22. There is also a need for general deterrence, although I accept that the defendant is a prominent employer in the local district and any penalty would be well publicised in that local district. The defendant employs some forty full time staff and fifteen contractors. There is in evidence a letter from the economic development manager of Shoalhaven City Council which refers to the value of the defendant as an employer in the Shoalhaven region. The defendant also says that any fine will have to be paid by borrowing against the business overdraft and this will present a further threat to the viability of the abattoir. It is said that there have been five local coastal abattoirs which have closed in the last five to six years. I accept, therefore, that the defendant in this case is an important employer in the region and its continued viability is of some importance.


23. Nevertheless, the law requires me to impose a penalty; a penalty which is consistent with those that have been imposed for similar offences. I am prepared to allow a discount of twenty per cent on the penalty that would otherwise be imposed on account of the early plea of guilty.
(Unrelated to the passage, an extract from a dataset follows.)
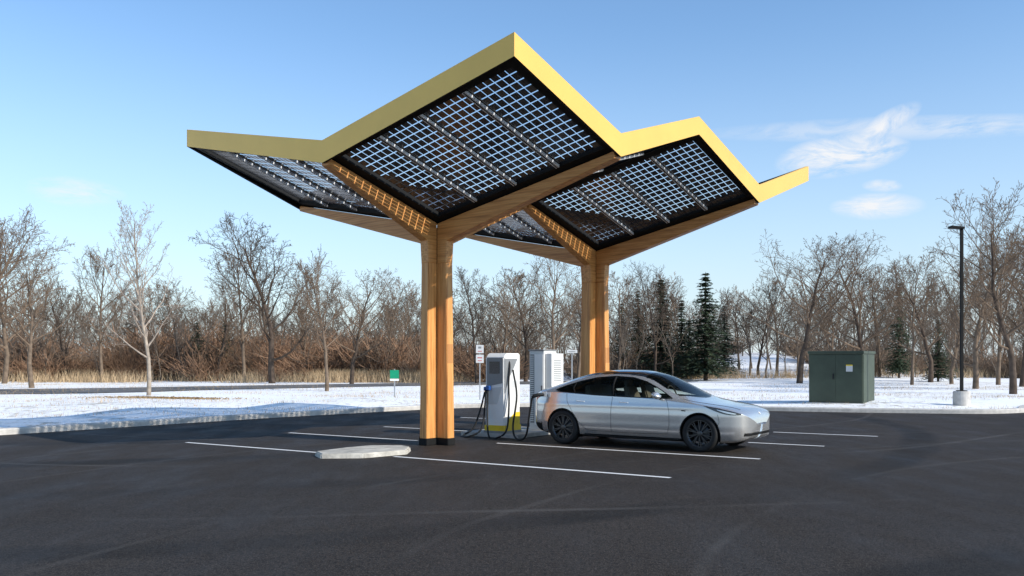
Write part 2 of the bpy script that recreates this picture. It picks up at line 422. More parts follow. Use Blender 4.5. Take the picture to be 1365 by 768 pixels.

The utilitarian value of the plea is not particularly great since the offence was observed to be actually occurring, not only by Mr Finlayson but also by the two officers of the prosecutor. Moreover, as I have noted, the defendant’s employee had to be asked by the prosecutor’s witnesses to turn the irrigation system off. I am thus not prepared to allow any discount for the utilitarian value of the plea. The penalty I propose to impose in this case, taking into account the twenty per cent discount is $18,000.


24. The formal orders of the Court are therefore as follows:

          1. The defendant is convicted of the offence as charged.

          2. The defendant must pay a penalty of $18,000.
          3. The defendant must pay the prosecutor’s costs of $5,500
          (which I note is the agreed amount of costs).

          4. The exhibits shall remain with the Court.